For Chinese authorities, defending these companies against US sanctions serves both economic and political purposes. Economically, Iranian oil supply helps maintain refining capacity utilization and moderates domestic fuel prices. Politically, accepting US sanctions enforcement would establish a precedent that Beijing finds unacceptable, effectively granting Washington veto power over Chinese commercial relationships with third countries.
The dynamic illustrates fundamental tensions in the US-China relationship that extend well beyond trade disputes. The United States views its sanctions framework as a legitimate foreign policy tool to isolate regimes it considers threatening or destabilizing. China views the same framework as an illegitimate exercise of hegemonic power that violates sovereignty and international law by compelling third countries to comply with American preferences.
These conflicting perspectives become particularly sharp regarding Iran, where China has significant energy and strategic interests. Chinese officials argue that the 2015 Joint Comprehensive Plan of Action (JCPOA) provided the proper framework for addressing Iran nuclear concerns through multilateral diplomacy.
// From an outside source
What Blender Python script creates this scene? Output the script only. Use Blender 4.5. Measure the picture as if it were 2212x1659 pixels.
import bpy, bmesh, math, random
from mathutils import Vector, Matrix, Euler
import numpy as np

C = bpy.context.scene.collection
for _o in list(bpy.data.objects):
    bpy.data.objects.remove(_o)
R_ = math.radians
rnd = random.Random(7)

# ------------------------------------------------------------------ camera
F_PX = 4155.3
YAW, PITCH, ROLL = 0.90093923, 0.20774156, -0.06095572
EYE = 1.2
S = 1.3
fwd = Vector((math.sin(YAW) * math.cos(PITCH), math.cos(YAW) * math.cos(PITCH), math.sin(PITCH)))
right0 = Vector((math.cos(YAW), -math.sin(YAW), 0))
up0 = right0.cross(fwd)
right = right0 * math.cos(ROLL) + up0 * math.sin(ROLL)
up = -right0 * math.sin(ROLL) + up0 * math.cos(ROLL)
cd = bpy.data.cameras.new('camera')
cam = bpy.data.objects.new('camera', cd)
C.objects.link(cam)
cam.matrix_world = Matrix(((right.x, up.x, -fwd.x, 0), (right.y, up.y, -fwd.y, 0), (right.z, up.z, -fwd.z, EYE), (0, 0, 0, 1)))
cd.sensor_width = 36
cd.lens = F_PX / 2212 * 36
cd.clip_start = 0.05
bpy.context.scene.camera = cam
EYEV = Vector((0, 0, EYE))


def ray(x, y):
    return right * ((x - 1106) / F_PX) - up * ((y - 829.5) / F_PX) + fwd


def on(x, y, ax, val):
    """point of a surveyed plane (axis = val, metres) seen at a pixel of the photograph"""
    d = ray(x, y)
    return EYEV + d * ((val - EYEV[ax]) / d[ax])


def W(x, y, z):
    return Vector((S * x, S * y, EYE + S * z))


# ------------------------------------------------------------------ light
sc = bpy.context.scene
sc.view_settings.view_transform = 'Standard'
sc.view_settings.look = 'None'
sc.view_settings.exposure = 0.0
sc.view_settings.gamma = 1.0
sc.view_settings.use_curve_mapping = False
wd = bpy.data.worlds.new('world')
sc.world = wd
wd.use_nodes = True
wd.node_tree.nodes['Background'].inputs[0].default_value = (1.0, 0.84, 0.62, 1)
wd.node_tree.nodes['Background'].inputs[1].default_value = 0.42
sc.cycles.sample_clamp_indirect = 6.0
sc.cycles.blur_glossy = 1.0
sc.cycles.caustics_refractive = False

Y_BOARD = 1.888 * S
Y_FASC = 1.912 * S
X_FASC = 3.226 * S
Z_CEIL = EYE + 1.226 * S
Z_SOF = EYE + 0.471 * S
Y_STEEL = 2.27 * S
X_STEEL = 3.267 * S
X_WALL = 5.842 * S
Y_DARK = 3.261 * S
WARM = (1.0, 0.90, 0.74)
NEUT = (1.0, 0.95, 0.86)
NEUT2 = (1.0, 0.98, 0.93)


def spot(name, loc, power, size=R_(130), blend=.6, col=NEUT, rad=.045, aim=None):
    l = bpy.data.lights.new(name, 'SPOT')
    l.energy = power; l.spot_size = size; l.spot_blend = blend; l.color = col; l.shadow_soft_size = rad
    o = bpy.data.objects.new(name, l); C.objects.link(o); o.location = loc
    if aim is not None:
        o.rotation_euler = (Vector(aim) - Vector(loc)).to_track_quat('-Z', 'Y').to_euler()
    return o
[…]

When the Trump administration withdrew from the JCPOA and reimposed sanctions, China continued limited compliance with the UN-endorsed agreement while resuming oil imports.
The sanctions confrontation reflects broader Chinese efforts to build alternative economic and financial infrastructure less vulnerable to US pressure. Initiatives including cross-border payment systems that bypass SWIFT, bilateral currency agreements that reduce dollar dependence, and regional trading arrangements that minimize US financial system exposure all aim to create space for China and partners to conduct commerce outside American oversight.
For Iran, Chinese willingness to defy US sanctions provides crucial economic lifeline. Tehran's oil revenue, though substantially reduced from pre-sanctions levels, continues flowing primarily through Chinese purchases. This revenue helps the Iranian government maintain basic state functions and prevents the total economic collapse that maximum pressure advocates envisioned.
US policymakers face limited options for compelling Chinese sanctions compliance. While the United States can sanction individual Chinese companies, imposing measures on major Chinese banks or state enterprises that might decisively curtail Iran trade carries risks of serious damage to the broader US-China economic relationship. Previous administrations have generally stopped short of such escalation, accepting some sanctions evasion rather than triggering broader conflict.
The pattern extends beyond Iran. China has similarly resisted US secondary sanctions on North Korea (maintaining economic ties despite UN sanctions), Venezuela (preserving investment in the oil sector), and Russia (limiting participation in Ukraine-related sanctions). In each case, Beijing calculates that strategic benefits of maintaining relationships outweigh costs of US pressure, particularly when sanctions lack international consensus.
For global oil markets, China's Iran imports represent a factor in supply-demand calculations but one largely already incorporated into price expectations. The trade occurs in a grey zone—widely known but difficult to prevent—that provides Iran partial sanctions relief while avoiding direct confrontation that might prompt more severe US responses.